FCA puts move to ban platform exit fees on hold
The FCA has delayed a controversial potential ban on platform exit fees to allow for more consultation with the sector.
In its Investment Platforms Market Study, published in March, the FCA proposed a raft of reforms - including a ban on exit fees - to improve competition in the platform sector and make it easier for investors to switch platforms.
However, the regulator has now decided to defer any ban on exit fees until further consultation takes place in the first quarter of 2020.
In its earlier paper the FCA warned it would consider “further regulatory action” if the efficiency of the switching process did not improve.
Today the FCA said: “We noted in the IPMS (Investment Platforms Market Study) Final Report that the industry is taking steps to improve the timescales and customer experience in switching.
“We concluded that, for the most part, further regulation is not currently needed. But there were two exceptions, where we felt that regulatory intervention may be needed to improve competition. One of these is exit fees, which we plan to consult on separately in Q1 2020.”
The FCA has made no further comment on its exit fee plans beyond this statement suggesting any such move, if it happens, is some time away.

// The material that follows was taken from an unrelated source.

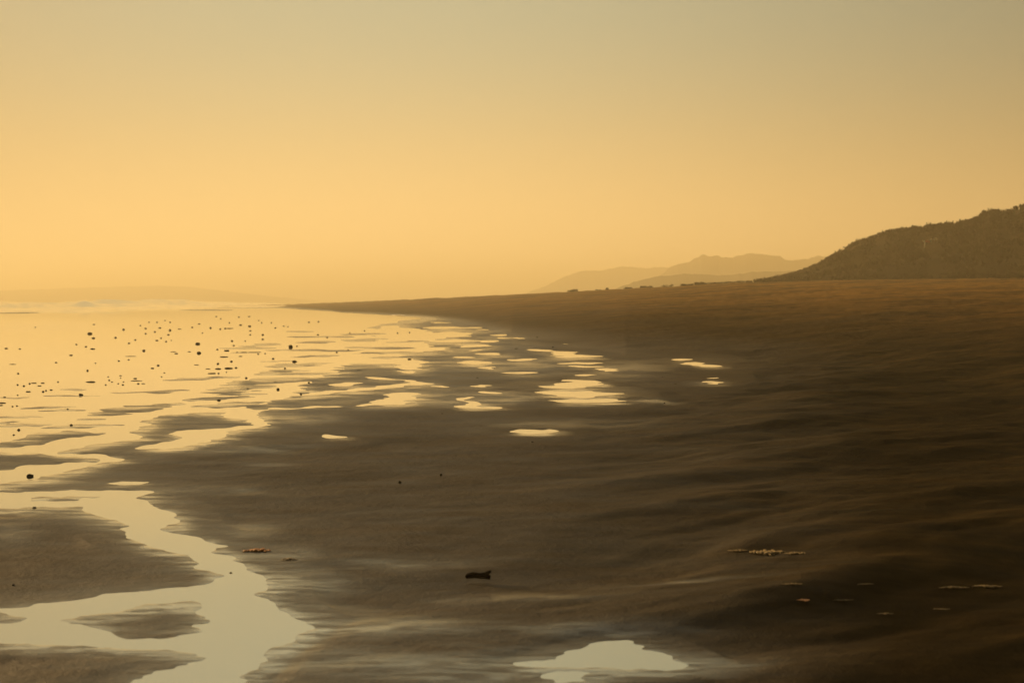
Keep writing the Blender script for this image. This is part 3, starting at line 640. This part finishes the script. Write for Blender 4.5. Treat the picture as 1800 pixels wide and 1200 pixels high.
# ------------------------------------------------------------------ scraps: pale lumpy patches and weed
patch_m = noise_mat('pale_patch', (0.36, 0.27, 0.12), (0.17, 0.12, 0.05), 60, 0.9, 0.003, 0.2)
orange_m = noise_mat('orange_weed', (0.90, 0.40, 0.10), (0.65, 0.26, 0.06), 40, 0.6, 0.003, 0.4)
shell_m = noise_mat('pale_shell', (0.45, 0.35, 0.20), (0.25, 0.18, 0.10), 40, 0.7, 0.002, 0.3)
def scrap(name, x, y, w, h, mat, label, cat, group=None, dens=26, seed=0, hh=1.0):
    p, D = ground_point(x, y); k_ = D / F; wm = w * k_; dm = h * D * D / (F * H)   # foreshortened depth of the patch
    r3 = np.random.default_rng(seed + int(x)); V, Fc = [], []
    iv, jf = ico1
    for q in range(dens):
        t_ = -1 + 2 * (q + .5) / dens + r3.uniform(-.5, .5) / dens; c = np.array((t_ * wm / 2, (r3.normal() * .16 * math.sqrt(max(0.05, 1 - t_ * t_)) + .10 * math.sin(t_ * 3 + seed)) * dm * .5, 0))
        s = np.array((max(r3.uniform(.5, 1.3) * wm * .07, wm / dens * 1.0), r3.uniform(.4, 1.0) * max(dm, wm * .12) * .30, r3.uniform(.5, 1.1) * h * k_ * .07 * hh)) * (1.25 - .7 * abs(t_))
        v = iv * s * 2 * (1 + .3 * r3.normal(size=(len(iv), 1)) * .4) + c + (0, 0, s[2] * .5)
        i = len(V); V += [tuple(a) for a in v]; Fc += [tuple(b + i for b in f) for f in jf]
    o = pymesh(name, V, Fc, mat, True); o.location = tuple(p + np.array((0, 0, .004))); o.rotation_euler = (0, 0, -YAW)
    tag(o, label, cat, group)
ico1 = ico(1)
scrap('weed_scrap', 452, 968, 48, 8, orange_m, 'orange brown scrap of weed at the right bank of the near stream', 'weed', seed=1, dens=34, hh=2.2)
scrap('shell_scrap', 508, 983, 30, 6, shell_m, 'small pale yellow shell scrap just right of the orange weed scrap', 'shell scrap', seed=2, dens=14, hh=1.8)
G = 'pale patches on the dark sand at right'
for i, (x, y, w, h, lab, de) in enumerate([(1350,971,62,13,'brightest and thickest pale patch on the dark near sand',34),(1296,968,36,6,'thin pale streak at the left end of the brightest patch',14),(1400,973,40,7,'thin pale streak at the right end of the brightest patch',16),
    (1676,1033,52,7,'left half of a split pale streak near the right edge',22),(1735,1031,52,7,'right half of a split pale streak near the right edge',22),(1411,1055,24,7,'small orange-tinted patch on the front of a low sand swell',16),(1475,1055,50,5,'faint thin streak right of the orange-tinted patch',10),
    (1393,1027,36,5,'small faint pale patch on the crest of a low sand swell',10),(1518,1027,34,5,'faint pale patch between the low swell and the split streak',10),(1556,1079,30,5,'faint pale patch lowest on the right-hand sand',10),(1655,1071,30,4,'faint pale patch below the split streak',9)]):
    scrap('pale_scrap', x, y, w, h, orange_m if i == 5 else patch_m, lab, 'foam', G, de * 2, i + 5, 0.55)

# ------------------------------------------------------------------ small red and pale thing on the dune slope
red_m = noise_mat('faded_red_board', (0.85, 0.30, 0.20), (0.75, 0.25, 0.15), 3, 0.6)
pale_m = noise_mat('pale_board', (0.8, 0.72, 0.5), (0.65, 0.58, 0.4), 3, 0.6)
def on_dune(x, y):
    best = None
    for s in np.linspace(.05, 1, 96):
        q = dune_pt(np.array([float(x)]), np.array([s]))[0]; py = project(q[None])[1][0]
        if best is None or abs(py - y) < best[0]: best = (abs(py - y), q)
    return best[1]
q = on_dune(1625, 436) - hf * 2.0 + np.array((0, 0, .15)); k_ = float(q @ hf) / F
def slab(pts, th):          # outline in x,z with thickness along y
    n_ = len(pts); V = [(a * k_, -th / 2, b * k_) for a, b in pts] + [(a * k_, th / 2, b * k_) for a, b in pts]
    Fc = [tuple(range(n_)), tuple(range(2 * n_ - 1, n_ - 1, -1))] + [(i, i + n_, (i + 1) % n_ + n_, (i + 1) % n_) for i in range(n_)]
    return V, Fc
root = bpy.data.objects.new('marker_board', None); C.objects.link(root); root.location = tuple(q); root.rotation_euler = (0, 0, -YAW)
tag(root, 'small salmon red board with pale ends on a short post in the dune scrub', 'marker board')
pymesh('board', *slab([(-4,9),(0,10.5),(5,9.5),(5,6),(1,6),(-3,7)], .08), red_m, parent=root)
pymesh('board_end', *slab([(-8,10),(-4,10),(-3,6.6),(-7,8)], .09), pale_m, parent=root)
pymesh('board_end', *slab([(5,9.5),(7,13),(8.5,12),(8,7),(5,5.8)], .09), pale_m, parent=root)
pymesh('post', *slab([(-5,7.4),(-2.2,6.9),(-3.2,-3),(-5,-3)], .07), pale_m, parent=root)
q = on_dune(1640, 431) - hf * 2.0 + np.array((0, 0, .15)); k_ = float(q @ hf) / F
root = bpy.data.objects.new('marker_disc', None); C.objects.link(root); root.location = tuple(q); root.rotation_euler = (0, 0, -YAW)
tag(root, 'small pale round marker just right of the salmon red board on the dune', 'marker')
pymesh('disc', *slab([(2.6*math.cos(a*.5236), 7.5+2.6*math.sin(a*.5236)) for a in range(12)], .06), pale_m, parent=root)
pymesh('post', *slab([(-1,5),(.2,5),(-.4,-3),(-1.4,-3)], .05), stem_m, parent=root)

# ------------------------------------------------------------------ sea mist
import bmesh
bm = bmesh.new(); bmesh.ops.create_cube(bm, size=1)
me = bpy.data.meshes.new('haze'); bm.to_mesh(me); bm.free()
hz = bpy.data.objects.new('haze', me); C.objects.link(hz); hz.scale = (60000, 30000, 46); hz.location = (0, 0, 19.5)
mt = bpy.data.materials.new('sea_mist'); mt.use_nodes = True; nn = mt.node_tree.nodes; nn.clear()
mo = nn.new('ShaderNodeOutputMaterial'); pv = nn.new('ShaderNodeVolumePrincipled')
pv.inputs['Color'].default_value = (1.0, 0.91, 0.61, 1); pv.inputs['Density'].default_value = 0.00082; pv.inputs['Anisotropy'].default_value = 0.3
mt.node_tree.links.new(pv.outputs[0], mo.inputs['Volume']); me.materials.append(mt)
tag(hz, 'warm sea mist lying over the whole beach', 'mist', kind='stuff')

The watchdog says the investment platform sector has made improvements to switching, noting the progress of the industry-backed STAR initiative which is now supported by 52 providers.

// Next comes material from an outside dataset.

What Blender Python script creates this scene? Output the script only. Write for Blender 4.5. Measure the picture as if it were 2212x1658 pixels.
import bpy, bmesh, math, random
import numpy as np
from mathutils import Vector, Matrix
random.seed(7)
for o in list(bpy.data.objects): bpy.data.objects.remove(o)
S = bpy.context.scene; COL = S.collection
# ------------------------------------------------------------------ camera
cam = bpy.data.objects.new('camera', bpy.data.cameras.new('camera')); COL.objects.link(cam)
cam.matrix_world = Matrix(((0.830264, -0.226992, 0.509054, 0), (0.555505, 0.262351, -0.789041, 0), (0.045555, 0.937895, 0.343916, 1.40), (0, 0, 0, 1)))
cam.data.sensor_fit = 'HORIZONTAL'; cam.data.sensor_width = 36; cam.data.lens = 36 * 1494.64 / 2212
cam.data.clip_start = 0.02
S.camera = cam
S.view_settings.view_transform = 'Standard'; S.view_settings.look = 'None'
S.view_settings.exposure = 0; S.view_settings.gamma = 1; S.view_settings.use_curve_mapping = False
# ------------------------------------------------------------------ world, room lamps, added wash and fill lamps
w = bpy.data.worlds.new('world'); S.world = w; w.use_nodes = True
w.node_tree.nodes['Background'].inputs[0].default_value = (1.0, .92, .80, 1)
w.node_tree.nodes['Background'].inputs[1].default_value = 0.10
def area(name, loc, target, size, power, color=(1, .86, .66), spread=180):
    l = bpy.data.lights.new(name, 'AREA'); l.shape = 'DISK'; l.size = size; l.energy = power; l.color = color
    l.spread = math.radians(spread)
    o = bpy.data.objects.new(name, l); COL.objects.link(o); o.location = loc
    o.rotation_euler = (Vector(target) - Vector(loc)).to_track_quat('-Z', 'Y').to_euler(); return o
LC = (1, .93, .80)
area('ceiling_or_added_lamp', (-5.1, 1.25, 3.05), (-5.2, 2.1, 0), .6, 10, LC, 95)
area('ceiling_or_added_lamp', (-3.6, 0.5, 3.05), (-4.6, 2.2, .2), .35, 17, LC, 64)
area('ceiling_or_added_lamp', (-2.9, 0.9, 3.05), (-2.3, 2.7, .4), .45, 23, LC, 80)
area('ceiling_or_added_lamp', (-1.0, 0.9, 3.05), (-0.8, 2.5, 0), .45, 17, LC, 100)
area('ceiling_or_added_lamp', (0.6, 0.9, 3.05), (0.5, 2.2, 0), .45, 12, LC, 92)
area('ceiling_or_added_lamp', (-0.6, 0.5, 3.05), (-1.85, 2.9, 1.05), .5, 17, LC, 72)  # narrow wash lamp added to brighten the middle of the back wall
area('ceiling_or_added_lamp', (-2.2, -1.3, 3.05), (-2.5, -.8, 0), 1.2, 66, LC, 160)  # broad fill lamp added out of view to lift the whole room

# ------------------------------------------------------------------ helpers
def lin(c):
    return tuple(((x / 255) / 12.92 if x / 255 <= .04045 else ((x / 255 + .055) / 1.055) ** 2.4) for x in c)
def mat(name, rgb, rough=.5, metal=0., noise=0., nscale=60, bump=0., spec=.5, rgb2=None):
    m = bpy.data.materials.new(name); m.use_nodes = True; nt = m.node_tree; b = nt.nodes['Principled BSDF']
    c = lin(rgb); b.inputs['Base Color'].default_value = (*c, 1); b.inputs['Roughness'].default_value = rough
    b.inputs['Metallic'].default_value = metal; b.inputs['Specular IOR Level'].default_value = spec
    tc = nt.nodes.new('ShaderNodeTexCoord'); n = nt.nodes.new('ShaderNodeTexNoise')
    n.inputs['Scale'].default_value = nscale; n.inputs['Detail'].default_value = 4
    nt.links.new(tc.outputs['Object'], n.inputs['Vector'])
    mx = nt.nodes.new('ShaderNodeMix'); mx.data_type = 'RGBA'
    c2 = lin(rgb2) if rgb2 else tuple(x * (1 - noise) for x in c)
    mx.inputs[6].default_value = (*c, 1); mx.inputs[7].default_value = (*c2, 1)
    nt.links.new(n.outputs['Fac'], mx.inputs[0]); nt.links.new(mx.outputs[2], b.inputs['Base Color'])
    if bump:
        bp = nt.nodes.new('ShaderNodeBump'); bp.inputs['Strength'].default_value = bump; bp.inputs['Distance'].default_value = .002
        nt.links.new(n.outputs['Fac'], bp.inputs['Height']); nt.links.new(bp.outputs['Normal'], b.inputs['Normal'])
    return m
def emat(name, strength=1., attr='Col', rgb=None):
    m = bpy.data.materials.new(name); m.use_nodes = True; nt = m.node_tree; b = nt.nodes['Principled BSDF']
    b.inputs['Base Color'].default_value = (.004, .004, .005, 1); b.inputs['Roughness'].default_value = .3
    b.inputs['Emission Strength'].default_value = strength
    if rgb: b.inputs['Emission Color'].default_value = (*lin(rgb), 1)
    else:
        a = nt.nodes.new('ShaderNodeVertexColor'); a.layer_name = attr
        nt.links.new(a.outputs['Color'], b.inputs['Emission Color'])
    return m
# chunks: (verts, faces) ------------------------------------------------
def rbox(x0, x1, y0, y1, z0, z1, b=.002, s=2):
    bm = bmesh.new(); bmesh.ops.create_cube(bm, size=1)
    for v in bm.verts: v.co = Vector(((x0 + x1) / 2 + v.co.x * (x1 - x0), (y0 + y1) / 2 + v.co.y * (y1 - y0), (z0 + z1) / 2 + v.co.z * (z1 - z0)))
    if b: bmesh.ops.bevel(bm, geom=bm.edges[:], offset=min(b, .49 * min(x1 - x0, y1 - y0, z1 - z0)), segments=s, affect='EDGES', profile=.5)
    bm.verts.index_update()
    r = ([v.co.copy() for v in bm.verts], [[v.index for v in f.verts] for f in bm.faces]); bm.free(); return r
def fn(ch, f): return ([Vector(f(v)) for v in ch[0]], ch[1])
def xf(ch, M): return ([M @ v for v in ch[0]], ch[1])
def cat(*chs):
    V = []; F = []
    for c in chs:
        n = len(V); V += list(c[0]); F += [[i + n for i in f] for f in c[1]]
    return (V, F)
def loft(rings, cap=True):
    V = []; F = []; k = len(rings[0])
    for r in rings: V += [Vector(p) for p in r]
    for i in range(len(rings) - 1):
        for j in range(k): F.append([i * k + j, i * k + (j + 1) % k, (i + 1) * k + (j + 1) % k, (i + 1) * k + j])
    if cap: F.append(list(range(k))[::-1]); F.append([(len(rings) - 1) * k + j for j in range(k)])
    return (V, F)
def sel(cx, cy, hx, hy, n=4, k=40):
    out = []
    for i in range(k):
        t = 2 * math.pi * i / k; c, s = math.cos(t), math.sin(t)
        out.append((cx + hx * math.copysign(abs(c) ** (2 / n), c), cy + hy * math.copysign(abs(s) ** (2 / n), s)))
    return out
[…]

It said: “We, along with the Department for Work and Pensions (DWP) and The Pensions Regulator (TPR), continue to support STAR’s aim and works.
“The framework STAR is implementing is aligned with our desired outcomes to improve the customer experience, reduce the time it takes to complete transfers and ensure consumers can move to a platform that better meets their needs.”
The regulator also confirmed today its new rules designed to make in-specie transfer of investments much easier.
The new rules, due to come into force on 31 July, should enable investors to transfer units from one provider to another rather than cashing in at one platform and then moving the money to another provider. This would enable investors to be fully invested throughout the process.